Now you're asking so villains are not always justified as just from being only humans right... villains come in other forms than from just becoming monsters. Now speaking of monsters as villains is a little more complicated at times because at times a writer will make the monster like the creature from Frankenstein a character we the reader do care about, the same is also building traits of the Wolfman or even Dracula... the writers of those literary characters saw their creations as actual living beings in their hearts and eyes as they wrote that given character.

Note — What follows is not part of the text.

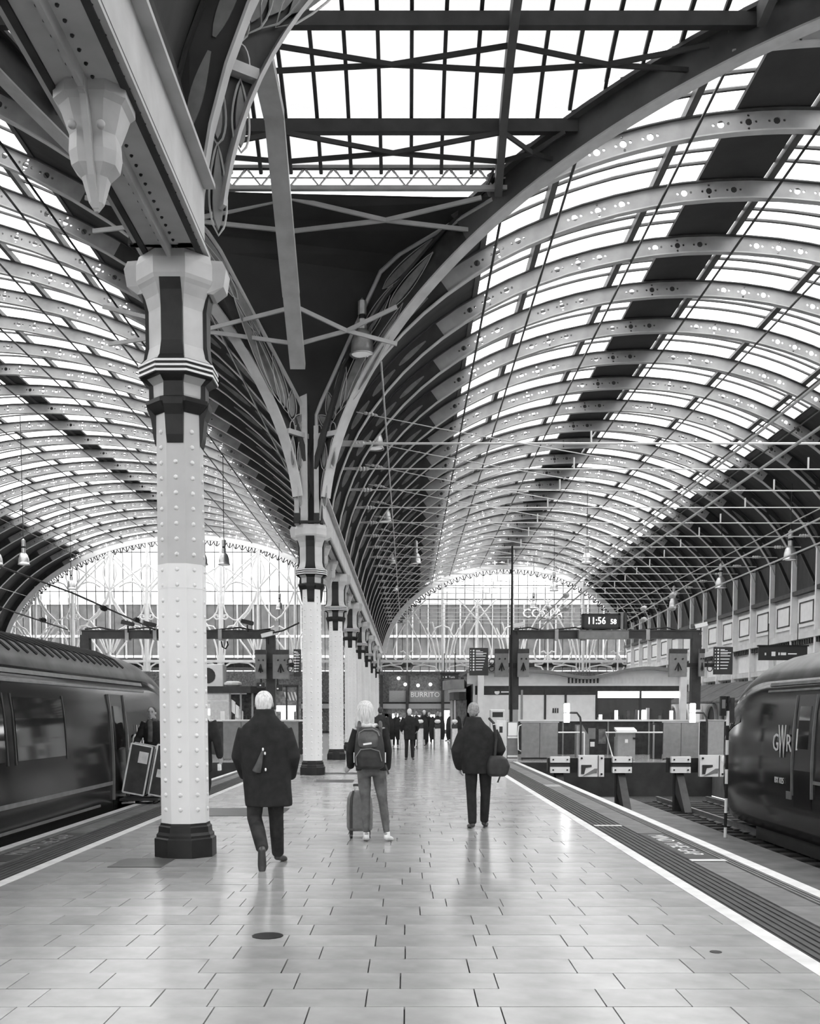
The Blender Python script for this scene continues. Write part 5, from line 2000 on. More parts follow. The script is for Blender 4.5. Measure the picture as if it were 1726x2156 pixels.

Yet other writers of the same characters find a way to add more to the lore of the monsters with their own type of words in their own stories.When I was growing up it was a time of transition in the way of how some thing came about for animation in the regulations of selling future toys to children came from the president of the United States who was Ronald Regan at the time of the early nineteen eighties. Before that time when cartoons were made they had a free range of adding a lite bit of true craziness of whatever the storyteller and animators had going on in the short. Here's a example of what I mean by creativeness from a Warner Brothers Looney Toons Bugs Bunny short called "Rabbit Seasoning" has Bugs Bunny and Daffy Duck trying confound Elmer Fudd over what season it is hunting wise of the two animals. At one point in the cartoon Bugs Bunny fools the hunter by pretending to be a woman

Now I will actually admit that for a moment I got off topic here of favorite villains of cinematic history... but I'll get right back to it by saying my most favorite top villain of all of the many cartoons that I saw as a child was for most vile isn't Gargmel from the Smurfs series or even the Seawitch from the old Popeye cartoons... and even though I was a huge Masters of the Universe fan of all of the many nineteen eighties toylines, yet as I feel the greatest villain of the cartoons of the eighties is the transformer leader of the villainous deceptions known as
Megatron. Oh you know what yours, truly just realized that I totally forgot to talk about among of all villains out there, I didn't tell you about my favorite literary one from books or novels... I guess that it really means besides getting more reading and thinking from the past... I certainly have more to write about of great villains of the printed word.... to come out eventually!